Plus d'une centaine d’Arabes chrétiens d'Israël auraient visité l’an dernier le Liban en pèlerinage. Sans dimension politique aucune. Bien que les deux pays soient toujours en guerre. Une révélation du quotidien Haaretz.
Un tourisme pas comme les autres. Le quotidien israélien Haaretz dans son édition du 2 novembre 2017, se fait l’écho de la venue périodique au Liban de touristes Arabes de nationalité israélienne et de confession chrétienne dans le cadre d’un tourisme religieux bien cadré.
Ainsi, selon la presse régionale, plus d’une centaine de pèlerins seraient entrés au Liban l’an passé pour y séjourner six-sept jours. En toute discrétion. Alors que l’Etat hébreu et le pays du Cèdre sont techniquement et officiellement toujours en guerre. N’entretenant aucune relation diplomatique depuis 1948. Une haute autorité de l’Eglise maronite a confirmé l’information à L’Orient-Le jour. Elle confie dans les colonnes du quotidien libanais que « ces visiteurs sont des pèlerins comme les autres qui sont accueillis par l’Eglise lorsqu’ils viennent au Liban. »
Sur le plan financier, les pèlerins déboursent près de 1 800 dollars par personne pour effectuer ce voyage, relate Haaretz.

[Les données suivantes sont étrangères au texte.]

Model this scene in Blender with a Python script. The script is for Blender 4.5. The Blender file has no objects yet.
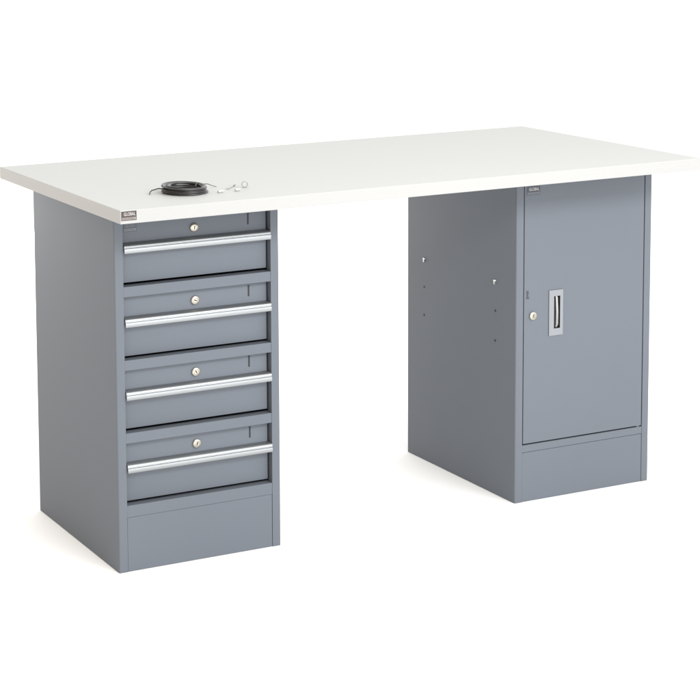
import bpy, bmesh, math, random
from mathutils import Vector, Matrix
random.seed(4)
S = bpy.context.scene
C = S.collection

# ------------------------------------------------------------------ camera
cam_d = bpy.data.cameras.new('camera')
cam = bpy.data.objects.new('camera', cam_d)
C.objects.link(cam)
YAW, PITCH, ROLL = -0.42785945, 0.11441226, -0.01479403
fwd = Vector((-math.sin(YAW)*math.cos(PITCH), math.cos(YAW)*math.cos(PITCH), -math.sin(PITCH)))
rgt = Vector((math.cos(YAW), math.sin(YAW), 0))
upv = rgt.cross(fwd)
r2 = rgt*math.cos(ROLL) + upv*math.sin(ROLL)
u2 = upv*math.cos(ROLL) - rgt*math.sin(ROLL)
M3 = Matrix((r2, u2, -fwd)).transposed()
cam.matrix_world = Matrix.Translation((-1.53721711, -3.54662067, 1.48549664)) @ M3.to_4x4()
cam_d.sensor_fit = 'HORIZONTAL'
cam_d.sensor_width = 36
cam_d.lens = 1891.947/700*36
cam_d.shift_x = 196.066/700
cam_d.shift_y = -242.064/700
cam_d.clip_start = 0.05
cam_d.clip_end = 500
S.camera = cam

# ------------------------------------------------------------------ world: a white studio, brighter low down, dimmer and warmer to the left
W = bpy.data.worlds.new('World')
S.world = W
W.use_nodes = True
nt = W.node_tree
nt.nodes.clear()
wo = nt.nodes.new('ShaderNodeOutputWorld')
bg = nt.nodes.new('ShaderNodeBackground')
tc = nt.nodes.new('ShaderNodeTexCoord')
sx = nt.nodes.new('ShaderNodeSeparateXYZ')
nt.links.new(tc.outputs['Generated'], sx.inputs[0])
rx = nt.nodes.new('ShaderNodeValToRGB')            # along x: left wall of the studio -> right wall
mx = nt.nodes.new('ShaderNodeMapRange')
mx.inputs[1].default_value = -1; mx.inputs[2].default_value = 1
nt.links.new(sx.outputs[0], mx.inputs[0])
nt.links.new(mx.outputs[0], rx.inputs[0])
rx.color_ramp.elements[0].position = 0.06
rx.color_ramp.elements[0].color = (0.47, 0.37, 0.275, 1)
rx.color_ramp.elements[1].position = 0.47
rx.color_ramp.elements[1].color = (1.0, 1.0, 1.0, 1)
rz = nt.nodes.new('ShaderNodeValToRGB')            # along z: horizon -> ceiling
nt.links.new(sx.outputs[2], rz.inputs[0])
rz.color_ramp.elements[0].position = 0.05
rz.color_ramp.elements[0].color = (1, 1, 1, 1)
rz.color_ramp.elements[1].position = 0.8
rz.color_ramp.elements[1].color = (0.72, 0.73, 0.72, 1)
mul = nt.nodes.new('ShaderNodeMix'); mul.data_type = 'RGBA'; mul.blend_type = 'MULTIPLY'
mul.inputs[0].default_value = 1
nt.links.new(rx.outputs[0], mul.inputs[6]); nt.links.new(rz.outputs[0], mul.inputs[7])
nt.links.new(mul.outputs[2], bg.inputs[0])
bg.inputs[1].default_value = 2.25
nt.links.new(bg.outputs[0], wo.inputs[0])

# ------------------------------------------------------------------ lamps
def area(name, loc, target, sx_, sy_, power, color=(1, 1, 1)):
    l = bpy.data.lights.new(name, 'AREA')
    l.shape = 'RECTANGLE'; l.size = sx_; l.size_y = sy_; l.energy = power; l.color = color
    o = bpy.data.objects.new(name, l); C.objects.link(o)
    o.location = loc
    o.rotation_euler = (Vector(target)-Vector(loc)).to_track_quat('-Z', 'Y').to_euler()
    return o
area('overhead_softbox', (0.95, -1.8, 1.95), (0.9, 0.1, 0.7), 1.9, 0.5, 40, (0.99, 1.0, 0.99))
area('low_front_softbox', (0.7, -4.6, 0.7), (0.8, 0.2, 0.2), 3.8, 1.2, 78, (0.96, 0.98, 1.0))
area('added_rear_floor_fill', (0.8, 4.2, 0.38), (0.8, 0.4, 0.0), 4.0, 0.6, 85)  # added unseen fill lamp, lightens the shaded floor below tabletop height

S.view_settings.view_transform = 'Standard'
S.view_settings.look = 'None'
S.view_settings.exposure = 0
S.view_settings.gamma = 1
S.render.film_transparent = False
S.cycles.max_bounces = 8
S.cycles.diffuse_bounces = 5

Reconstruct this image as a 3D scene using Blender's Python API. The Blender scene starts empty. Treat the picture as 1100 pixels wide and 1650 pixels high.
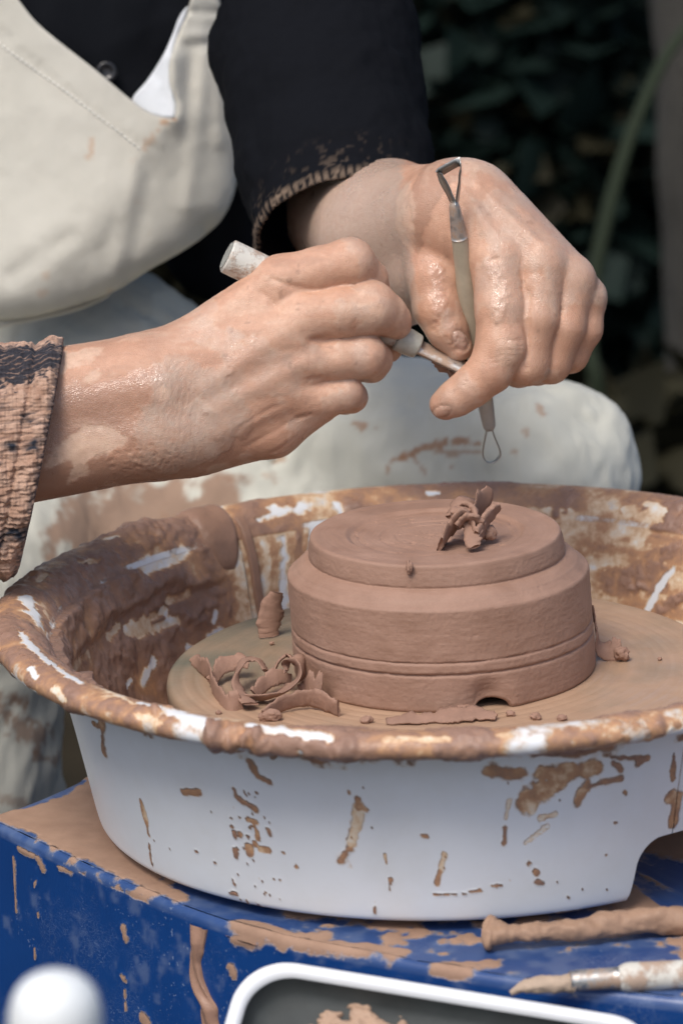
import bpy, bmesh, math, random
import numpy as np
from mathutils import Vector, Matrix
from mathutils.geometry import delaunay_2d_cdt

R = math.radians
scene = bpy.context.scene
col = scene.collection

# ------------------------------------------------------------------ camera
# world: x to the right, y away from the camera, z up; origin = centre of the wheel head's top face, metres
PITCH, ROLL, FPX, DIST = R(15.1), R(2.0), 6000.0, 2.0        # FPX: focal length in pixels of a 1100x1650 frame
_f0 = np.array([0, math.cos(PITCH), -math.sin(PITCH)])
_r0 = np.array([1.0, 0, 0]); _u0 = np.cross(_r0, _f0)
C_F = _f0
C_U = _u0 * math.cos(ROLL) + _r0 * math.sin(ROLL)
C_R = _r0 * math.cos(ROLL) - _u0 * math.sin(ROLL)
def ray(px, py):
    return C_F + C_R * (px - 550) / FPX - C_U * (py - 825) / FPX
CAM = -DIST * ray(717, 1075) / np.linalg.norm(ray(717, 1075))
def W(px, py, y):                       # the point seen at a pixel, standing at depth y
    d = ray(px, py); return CAM + d * ((y - CAM[1]) / d[1])
def WZ(px, py, z):                      # ... or lying at height z
    d = ray(px, py); return CAM + d * ((z - CAM[2]) / d[2])
def to_px(P):
    q = np.asarray(P, float) - CAM; k = q @ C_F
    return np.stack([550 + FPX * (q @ C_R) / k, 825 - FPX * (q @ C_U) / k, k], -1)

cam = bpy.data.cameras.new('camera'); camo = bpy.data.objects.new('camera', cam); col.objects.link(camo)
m = Matrix.Identity(4)
for i in range(3):
    m[i][0], m[i][1], m[i][2], m[i][3] = C_R[i], C_U[i], -C_F[i], CAM[i]
camo.matrix_world = m
cam.sensor_fit = 'VERTICAL'; cam.sensor_height = 36.0; cam.lens = FPX / 1650 * 36.0
cam.clip_start = 0.05; cam.clip_end = 200
cam.dof.use_dof = True; cam.dof.focus_distance = 1.97; cam.dof.aperture_fstop = 8.8
scene.camera = camo

# ------------------------------------------------------------------ light
SUN_EL, SUN_AZ = R(56), R(207)          # azimuth measured from +y clockwise: sun stands behind the camera's left shoulder
world = bpy.data.worlds.new('World'); scene.world = world; world.use_nodes = True
wn = world.node_tree; bg = wn.nodes['Background']
sky = wn.nodes.new('ShaderNodeTexSky'); sky.sky_type = 'NISHITA'; sky.sun_disc = False
sky.sun_elevation = SUN_EL; sky.sun_rotation = SUN_AZ; sky.dust_density = 3.2; sky.air_density = .9; sky.ozone_density = 1.0
wn.links.new(sky.outputs[0], bg.inputs[0]); bg.inputs[1].default_value = 0.10
sun = bpy.data.lights.new('sun', 'SUN'); sun.energy = 1.5; sun.angle = R(24); sun.color = (1, .95, .88)
suno = bpy.data.objects.new('sun', sun); col.objects.link(suno)
sd = Vector((math.sin(SUN_AZ) * math.cos(SUN_EL), math.cos(SUN_AZ) * math.cos(SUN_EL), math.sin(SUN_EL)))
suno.rotation_euler = sd.to_track_quat('Z', 'Y').to_euler()
vs = scene.view_settings
vs.view_transform = 'Standard'; vs.look = 'None'; vs.gamma = 1.0; vs.use_curve_mapping = False; vs.exposure = 0.70

# ------------------------------------------------------------------ helpers
def _hash(ix, iy, iz, seed):
    h = (ix.astype(np.int64) * 374761393 + iy.astype(np.int64) * 668265263 + iz.astype(np.int64) * 2147483647 + seed * 1274126177) & 0xFFFFFFFF
    h = ((h ^ (h >> 13)) * 1274126177) & 0xFFFFFFFF
    h = ((h ^ (h >> 16)) * 2246822519) & 0xFFFFFFFF
    return ((h ^ (h >> 15)) & 0xFFFFFF) / float(0xFFFFFF)
def vnoise(P, scale, seed=0):           # value noise, -1..1
    P = np.asarray(P, float) * scale + 1000.0
    i = np.floor(P).astype(np.int64); f = P - i; f = f * f * f * (f * (f * 6 - 15) + 10)
    out = 0
    for dx in (0, 1):
        wx = f[..., 0] if dx else 1 - f[..., 0]
        for dy in (0, 1):
            wy = f[..., 1] if dy else 1 - f[..., 1]
            for dz in (0, 1):
                wz = f[..., 2] if dz else 1 - f[..., 2]
                out = out + wx * wy * wz * _hash(i[..., 0] + dx, i[..., 1] + dy, i[..., 2] + dz, seed)
    return out * 2 - 1
def fbm(P, scale, octv=4, seed=0, gain=.5):
    a, s, t = 1.0, 0, 0
    for o in range(octv):
        s = s + a * vnoise(P, scale * 2 ** o, seed + o * 17); t += a; a *= gain
    return s / t
def sstep(a, b, x):
    t = np.clip((x - a) / (b - a), 0, 1); return t * t * (3 - 2 * t)
def mix(a, b, t):
    t = np.asarray(t)[..., None]; return np.asarray(a) * (1 - t) + np.asarray(b) * t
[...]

Sur le plan pratique, les pèlerins franchissent avec leur passeport israélien la frontière avec la Jordanie, royaume avec lequel Israël a signé un accord de paix (en 1994). Une fois à Amman, l’ambassade palestinienne délivre aux pèlerins un document de voyage – temporaire et valide pour une seule visite au Liban – avec des timbres d’entrée jordaniens. Les permis de voyage sont rendus à l’ambassade à Amman lors du retour.
Papiers en poche, les fidèles peuvent donc visiter les sanctuaires chrétiens du Liban : Notre-Dame-du-Liban dans le village de Harissa dans la région de Beyrouth, le monastère de Saint-Maroun, le sanctuaire catholique de Saint-Charbel dans le village d’Annaya au nord dans les montagnes sur les hauteurs de Byblos. Les pèlerins se rendent aussi au village marial de Maghdouché proche de Saïda, mais encore à Baalbek, Zahlé et dans de nombreux sites de la vallée de la Bekaa. « Il s’agit d’une semaine très chargée de visites spirituelles, confie un participant au journal israélien. Nous n’allons pas au Liban pour discuter de politique, mais pour prier et profiter des paysages libanais qui sont à couper le souffle. »
Ni infiltration, ni excursions clandestines
Il ne s’agit pas « d’infiltration ou d’excursions clandestines, mais de voyages suivant une procédure très méthodique », explique à Haaretz un des organisateurs chrétiens. Selon le journal israélien, « toutes les étapes du voyage sont encadrées et les voyageurs n’ont pas l’autorisation de visiter d’autres endroits sans que l’organisateur ne soit tenu au courant. » Les organisateurs n’hésitent d’ailleurs pas à dresser la comparaison entre ces pèlerinages et ceux des musulmans à La Mecque et à Médine. De fait, souligne un autre média israélien, le Times of Israel, le phénomène des Arabes israéliens visitant les pays musulmans n’est pas nouveau. Chaque année, explique le journal, bien qu’un nombre limité de pèlerins musulmans israéliens puissent se rendre à la Mecque depuis l’aéroport Ben Gourion pendant le Ramadan via Amman, la plupart font le voyage de 1 350 kilomètres en bus à travers les déserts jordaniens et saoudiens. L’année dernière, rapporte encore le journal israélien en ligne, le ministre des Communications en Israël, le druze Ayoub Kara, « aurait tenté de persuader l’Arabie saoudite d’autoriser des vols directs depuis Tel Aviv pour que les musulmans israéliens puissent faire le pèlerinage dans des conditions moins difficiles. »
Accord tacite ?
Interrogé par L’Orient-Le Jour, l’ambassadeur palestinien au Liban, Achraf Dabbour, affirme que ces voyages pour les Arabes chrétiens israéliens sont possibles « en coordination avec le patriarcat (ndlr : maronite).» Quant aux pèlerins, dit-il, « nous devons les considérer comme étant des touristes arabes ». Et d’insister sur la nécessité que ces « ressortissants arabes maintiennent le contact avec leur environnement régional arabe.»
Pourtant, des deux côtés en Israël comme au Liban, les lois interdisent aux citoyens de commercer avec le pays ennemi et de s’y rendre. Haaretz soutient cependant que toute l’organisation de ces voyages est « basée sur un accord tacite impliquant le Liban, Israël, l’Autorité palestinienne et la Jordanie ». L’Orient-Le Jour a cependant rapporté que la Sûreté générale réfute « formellement » cette théorie.